AIM:
Only the lines from the start of the data through the line containing "scene.camera = cam" should be written out, exactly as they are, with both ends included and the pictures left out.

___ DATA BLOCK

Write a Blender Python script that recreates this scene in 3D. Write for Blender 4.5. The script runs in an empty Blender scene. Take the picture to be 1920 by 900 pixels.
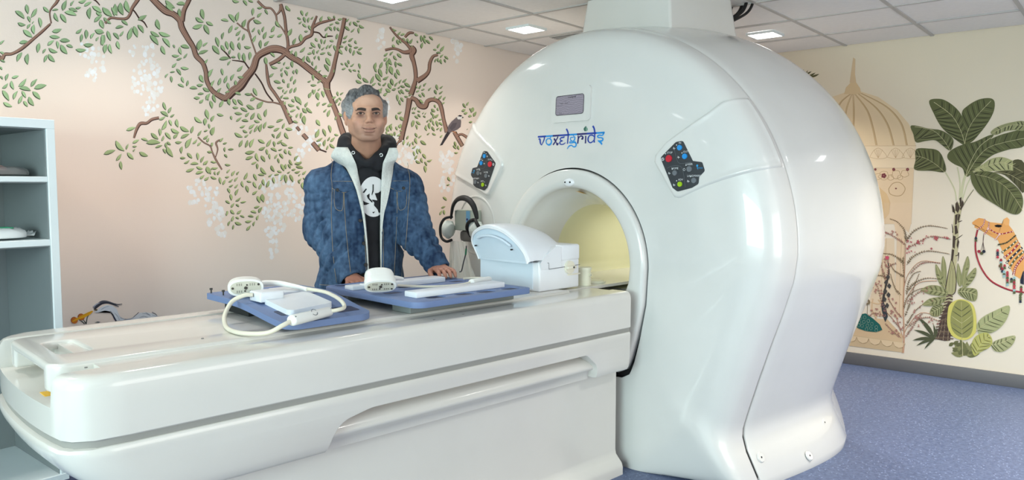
import bpy, bmesh, math, random
import numpy as np
from mathutils import Vector, Matrix
from mathutils.bvhtree import BVHTree
random.seed(7)
C = bpy.context.scene.collection
scene = bpy.context.scene
PI = math.pi

# ------------------------------------------------------------------ camera, world, light, exposure
CAM_H = 1.35
YAW = math.radians(39.89)          # the wall with the tree runs 39.9 degrees to the right of the view
PITCH = math.atan(100/1413.)
cam_d = bpy.data.cameras.new('camera')
cam_d.sensor_width = 36.0
cam_d.lens = 36.0*1413./1920.
cam_d.clip_start = 0.05
cam = bpy.data.objects.new('camera', cam_d)
C.objects.link(cam)
cam.location = (0, 0, CAM_H)
cam.rotation_euler = (PI/2-PITCH, 0, YAW-PI/2)
scene.camera = cam

world = bpy.data.worlds.new('world')
scene.world = world
world.use_nodes = True
world.node_tree.nodes['Background'].inputs[0].default_value = (0.9, 0.95, 1.0, 1)
world.node_tree.nodes['Background'].inputs[1].default_value = 0.6

scene.view_settings.view_transform = 'Standard'
scene.view_settings.look = 'None'
scene.view_settings.exposure = 0.81
scene.view_settings.gamma = 1.0

ROOM = dict(x0=-2.9, x1=6.01, y0=-2.9, y1=3.85, h=2.40)
def area(name, loc, rot, sx, sy, power, col, spread=PI):
    l = bpy.data.lights.new(name, 'AREA')
    l.shape = 'RECTANGLE'; l.size = sx; l.size_y = sy
    l.energy = power; l.color = col; l.spread = spread
    o = bpy.data.objects.new(name, l); C.objects.link(o)
    o.location = loc; o.rotation_euler = rot
    return o
DAY_POWER = 88.0
FILL_POWER = 34.0
LAMP_POWER = 8.0
LAMP_SPREAD = 2.1
# daylight coming through the wide window behind the foot of the table
area('window_daylight', (ROOM['x0']+0.10, 0.9, 1.45), (PI/2, 0, -PI/2), 2.6, 1.2, DAY_POWER, (0.76, 1.0, 0.99))
# soft fill light added at the unseen wall on the camera's right
area('near_wall_fill', (1.6, ROOM['y0']+0.10, 1.3), (-PI/2, 0, PI), 3.2, 1.7, FILL_POWER, (1.0, 0.955, 0.89))

# ------------------------------------------------------------------ helpers
def tag(o, label=None, cat=None, group=None, kind=None):
    if label: o['label'] = label
    if cat: o['category'] = cat
    if group: o['group'] = group
    if kind: o['kind'] = kind
    return o
def thing(name, label, cat, loc=(0, 0, 0), rotz=0.0, group=None):
    o = bpy.data.objects.new(name, None); C.objects.link(o)
    o.empty_display_size = 0.1
    o.location = loc; o.rotation_euler = (0, 0, rotz)
    return tag(o, label, cat, group)
def link_mesh(name, me, parent=None):
    o = bpy.data.objects.new(name, me); C.objects.link(o)
    if parent is not None: o.parent = parent
    return o
def mesh(name, vs, fs, mat=None, parent=None, smooth=True, angle=None, mats=None, fmi=None):
    me = bpy.data.meshes.new(name)
    me.from_pydata([tuple(float(c) for c in v) for v in vs], [], [tuple(int(i) for i in f) for f in fs])
    me.update()
    if mats:
        for m in mats: me.materials.append(m)
        if fmi is not None:
            for p, i in zip(me.polygons, fmi): p.material_index = i
    elif mat: me.materials.append(mat)
    if smooth:
        me.polygons.foreach_set('use_smooth', [True]*len(me.polygons))
        if angle: me.set_sharp_from_angle(angle=math.radians(angle))
    return link_mesh(name, me, parent)
def bm_obj(name, bm, mat, parent=None, smooth=True, angle=35):
    me = bpy.data.meshes.new(name)
    bmesh.ops.recalc_face_normals(bm, faces=bm.faces)
    bm.to_mesh(me); bm.free()
    if mat: me.materials.append(mat)
    if smooth:
        me.polygons.foreach_set('use_smooth', [True]*len(me.polygons))
        if angle: me.set_sharp_from_angle(angle=math.radians(angle))
    return link_mesh(name, me, parent)
def box_bm(bm, x0, x1, y0, y1, z0, z1, bevel=0.0, seg=2, M=None):
    r = bmesh.ops.create_cube(bm, size=1.0)
    vs = r['verts']
    for v in vs:
        v.co = Vector((x0+(v.co.x+.5)*(x1-x0), y0+(v.co.y+.5)*(y1-y0), z0+(v.co.z+.5)*(z1-z0)))
    if bevel > 0:
        es = set()
        for v in vs: es.update(v.link_edges)
        g = bmesh.ops.bevel(bm, geom=list(es), offset=bevel, segments=seg, profile=0.5, affect='EDGES')
        vs = list(set(g['verts']) | set(v for v in vs if v.is_valid))
    if M is not None:
        vs = [v for v in vs if v.is_valid]
        for v in vs: v.co = M @ v.co
def box(name, x0, x1, y0, y1, z0, z1, mat, parent=None, bevel=0.0, seg=2, M=None):
    bm = bmesh.new(); box_bm(bm, x0, x1, y0, y1, z0, z1, bevel, seg, M)
    return bm_obj(name, bm, mat, parent)
def cyl_bm(bm, p0, p1, r0, r1=None, n=24, cap=True):
    p0 = Vector(p0); p1 = Vector(p1); r1 = r0 if r1 is None else r1
    d = (p1-p0).normalized()
    a = d.orthogonal().normalized(); b = d.cross(a)
    A = []; B = []
    for i in range(n):
        t = 2*PI*i/n; o = a*math.cos(t)+b*math.sin(t)
        A.append(bm.verts.new(p0+o*r0)); B.append(bm.verts.new(p1+o*r1))
    for i in range(n):
        j = (i+1) % n
        bm.faces.new((A[i], A[j], B[j], B[i]))
    if cap:
        bm.faces.new(A[::-1]); bm.faces.new(B)
def catmull(P, n=8, closed=False):
    P = [Vector(p) for p in P]; out = []
    N = len(P)
    rng = range(N if closed else N-1)
    for i in rng:
        if closed: p0, p1, p2, p3 = P[(i-1) % N], P[i], P[(i+1) % N], P[(i+2) % N]
        else: p0, p1, p2, p3 = P[max(i-1, 0)], P[i], P[i+1], P[min(i+2, N-1)]
        for k in range(n):
            t = k/n
            out.append(0.5*((2*p1)+(-p0+p2)*t+(2*p0-5*p1+4*p2-p3)*t*t+(-p0+3*p1-3*p2+p3)*t*t*t))
    if not closed: out.append(P[-1].copy())
    return out
def tube(name, pts, r, mat, parent=None, n=10, closed=False, radii=None, flat=None):
    """swept round tube; flat=(sx,sy) squashes the section"""
    N = len(pts); pts = [Vector(p) for p in pts]
    vs = []; fs = []; prev = None
    for i, p in enumerate(pts):
        if closed: t = (pts[(i+1) % N]-pts[i-1]).normalized()
        else: t = (pts[min(i+1, N-1)]-pts[max(i-1, 0)]).normalized()
        if prev is None: a = t.orthogonal().normalized() if abs(t.z) > .9 else t.cross(Vector((0, 0, 1))).normalized()
        else:
            a = prev-t*prev.dot(t)
            a = a.normalized() if a.length > 1e-6 else t.orthogonal().normalized()
        prev = a; b = t.cross(a)
        rr = radii[i] if radii else r
        sx, sy = flat if flat else (1, 1)
        for k in range(n):
            th = 2*PI*k/n
            vs.append(p+a*math.cos(th)*rr*sx+b*math.sin(th)*rr*sy)
    M = N if closed else N-1
    for i in range(M):
        j = (i+1) % N
        for k in range(n):
            l = (k+1) % n
            fs.append((i*n+k, i*n+l, j*n+l, j*n+k))
    if not closed:
        fs.append(tuple(range(n))[::-1]); fs.append(tuple((N-1)*n+k for k in range(n)))
    return mesh(name, vs, fs, mat, parent, True, 60)
def bake(o):
    dg = bpy.context.evaluated_depsgraph_get()
    me = bpy.data.meshes.new_from_object(o.evaluated_get(dg))
    old = o.data; o.modifiers.clear(); o.data = me
    bpy.data.meshes.remove(old)
    return o
def boolean(o, cutters, bevel=0.0, seg=3, angle=30):
    for c in cutters:
        c.parent = o.parent
        m = o.modifiers.new('b', 'BOOLEAN'); m.operation = 'DIFFERENCE'; m.object = c; m.solver = 'EXACT'; m.use_self = True
    if bevel > 0:
        m = o.modifiers.new('v', 'BEVEL'); m.width = bevel; m.segments = seg; m.limit_method = 'ANGLE'
        m.angle_limit = math.radians(angle); m.harden_normals = False
    bpy.context.view_layer.update()
    bake(o)
    for c in cutters: bpy.data.objects.remove(c)
    me = o.data
    me.polygons.foreach_set('use_smooth', [True]*len(me.polygons))
    me.set_sharp_from_angle(angle=math.radians(40))
    return o
def prism(name, poly, z0, z1, mat, parent=None, axis='z', smooth=True):
    """poly 2-D outline extruded along an axis; axis 'z': (x,y); 'y': (x,z); 'x': (y,z)"""
    n = len(poly); vs = []
    for z in (z0, z1):
        for a, b in poly:
            vs.append({'z': (a, b, z), 'y': (a, z, b), 'x': (z, a, b)}[axis])
    fs = [tuple(range(n))[::-1], tuple(range(n, 2*n))]
    for i in range(n):
        j = (i+1) % n
        fs.append((i, j, n+j, n+i))
    bm = bmesh.new()
    V = [bm.verts.new(v) for v in vs]
    for f in fs: bm.faces.new([V[i] for i in f])
    return bm_obj(name, bm, mat, parent, smooth)
def round_poly(P, r, n=6):
    """round the corners of a 2-D polygon; r a number or one per corner"""
    out = []; N = len(P)
    for i in range(N):
        p = Vector(P[i]); a = Vector(P[i-1]); b = Vector(P[(i+1) % N])
        ri = r[i] if isinstance(r, (list, tuple)) else r
        if ri <= 0: out.append((p.x, p.y)); continue
        da = (a-p).normalized(); db = (b-p).normalized()
        ang = da.angle(db); d = min(ri/math.tan(ang/2), (a-p).length*.49, (b-p).length*.49)
        rr = d*math.tan(ang/2)
        c = p+(da+db).normalized()*(rr/math.sin(ang/2))
        s = p+da*d-c; e = p+db*d-c
        for k in range(n+1):
            t = k/n
            v = s.lerp(e, t); v = v.normalized()*rr
            out.append((c.x+v.x, c.y+v.y))
    return out

# ------------------------------------------------------------------ materials
def lin(c):
    c = c/255.
    return c/12.92 if c <= 0.04045 else ((c+0.055)/1.055)**2.4
def srgb(r, g, b): return (lin(r), lin(g), lin(b), 1)
def mat(name, col, rough=0.5, metal=0.0, coat=0.0, spec=0.5, bump=0.0, bscale=50.0, var=0.0, vscale=5.0, trans=0.0, emit=None, estr=0.0, alpha=1.0, coatr=0.05):
    m = bpy.data.materials.new(name); m.use_nodes = True
    nt = m.node_tree; b = nt.nodes['Principled BSDF']
    b.inputs['Base Color'].default_value = col
    b.inputs['Roughness'].default_value = rough
    b.inputs['Metallic'].default_value = metal
    b.inputs['Coat Weight'].default_value = coat
    b.inputs['Coat Roughness'].default_value = coatr
    b.inputs['Specular IOR Level'].default_value = spec
    b.inputs['Transmission Weight'].default_value = trans
    b.inputs['Alpha'].default_value = alpha
    if emit:
        b.inputs['Emission Color'].default_value = emit; b.inputs['Emission Strength'].default_value = estr
    tc = nt.nodes.new('ShaderNodeTexCoord')
    n = nt.nodes.new('ShaderNodeTexNoise'); n.inputs['Scale'].default_value = vscale; n.inputs['Detail'].default_value = 4
    nt.links.new(tc.outputs['Object'], n.inputs['Vector'])
    mx = nt.nodes.new('ShaderNodeMix'); mx.data_type = 'RGBA'; mx.blend_type = 'MULTIPLY'
    v = max(var, 0.02)
    mr = nt.nodes.new('ShaderNodeMapRange'); mr.inputs[1].default_value = 0.3; mr.inputs[2].default_value = 0.7
    mr.inputs[3].default_value = 1-v; mr.inputs[4].default_value = 1+v*.4
    nt.links.new(n.outputs['Fac'], mr.inputs[0])
    mx.inputs['Factor'].default_value = 1.0
    mx.inputs['A'].default_value = col
    cb = nt.nodes.new('ShaderNodeCombineColor')
    for i in range(3): nt.links.new(mr.outputs[0], cb.inputs[i])
    nt.links.new(cb.outputs[0], mx.inputs['B'])
    nt.links.new(mx.outputs['Result'], b.inputs['Base Color'])
    if bump > 0:
        n2 = nt.nodes.new('ShaderNodeTexNoise'); n2.inputs['Scale'].default_value = bscale; n2.inputs['Detail'].default_value = 5
        nt.links.new(tc.outputs['Object'], n2.inputs['Vector'])
        bp = nt.nodes.new('ShaderNodeBump'); bp.inputs['Strength'].default_value = bump; bp.inputs['Distance'].default_value = 0.005
        nt.links.new(n2.outputs['Fac'], bp.inputs['Height']); nt.links.new(bp.outputs[0], b.inputs['Normal'])
    return m
def vcol_mat(name, rough=0.6, spec=0.4, bump=0.0, bscale=60.0, coat=0.0):
    m = mat(name, (1, 1, 1, 1), rough, bump=bump, bscale=bscale, spec=spec, coat=coat)
    nt = m.node_tree
    a = nt.nodes.new('ShaderNodeVertexColor'); a.layer_name = 'Col'
    mx = [n for n in nt.nodes if n.type == 'MIX'][0]
    nt.links.new(a.outputs[0], mx.inputs['A'])
    return m
def set_vcol(o, cols):
    me = o.data
    at = me.color_attributes.new('Col', 'FLOAT_COLOR', 'POINT')
    at.data.foreach_set('color', np.asarray(cols, dtype=np.float32).reshape(-1))
WHITE = mat('gloss_white_fibreglass', srgb(224, 223, 219), 0.25, coat=0.6, var=0.015, coatr=.04)
TABLEW = mat('table_white_fibreglass', srgb(218, 214, 207), 0.2, coat=0.35, var=0.02)
CREAM = mat('bore_cream', srgb(226, 224, 188), 0.4)
GREYGAP = mat('gap_grey_rubber', srgb(150, 148, 142), 0.6)
BLACKGAP = mat('gap_black', srgb(30, 30, 32), 0.6)
SHELFW = mat('shelf_laminate', srgb(222, 230, 232), 0.45)
MATTEW = mat('matte_white_plastic', srgb(235, 237, 240), 0.4)
IVORY = mat('ivory_plastic', srgb(232, 226, 208), 0.4)
DARKGREY = mat('dark_grey_plastic', srgb(60, 62, 64), 0.5)
BLACK = mat('black_plastic', srgb(18, 18, 20), 0.45)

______

CORRECT RESPONSE:
Write a Blender Python script that recreates this scene in 3D. Write for Blender 4.5. The script runs in an empty Blender scene. Take the picture to be 1920 by 900 pixels.
import bpy, bmesh, math, random
import numpy as np
from mathutils import Vector, Matrix
from mathutils.bvhtree import BVHTree
random.seed(7)
C = bpy.context.scene.collection
scene = bpy.context.scene
PI = math.pi

# ------------------------------------------------------------------ camera, world, light, exposure
CAM_H = 1.35
YAW = math.radians(39.89)          # the wall with the tree runs 39.9 degrees to the right of the view
PITCH = math.atan(100/1413.)
cam_d = bpy.data.cameras.new('camera')
cam_d.sensor_width = 36.0
cam_d.lens = 36.0*1413./1920.
cam_d.clip_start = 0.05
cam = bpy.data.objects.new('camera', cam_d)
C.objects.link(cam)
cam.location = (0, 0, CAM_H)
cam.rotation_euler = (PI/2-PITCH, 0, YAW-PI/2)
scene.camera = cam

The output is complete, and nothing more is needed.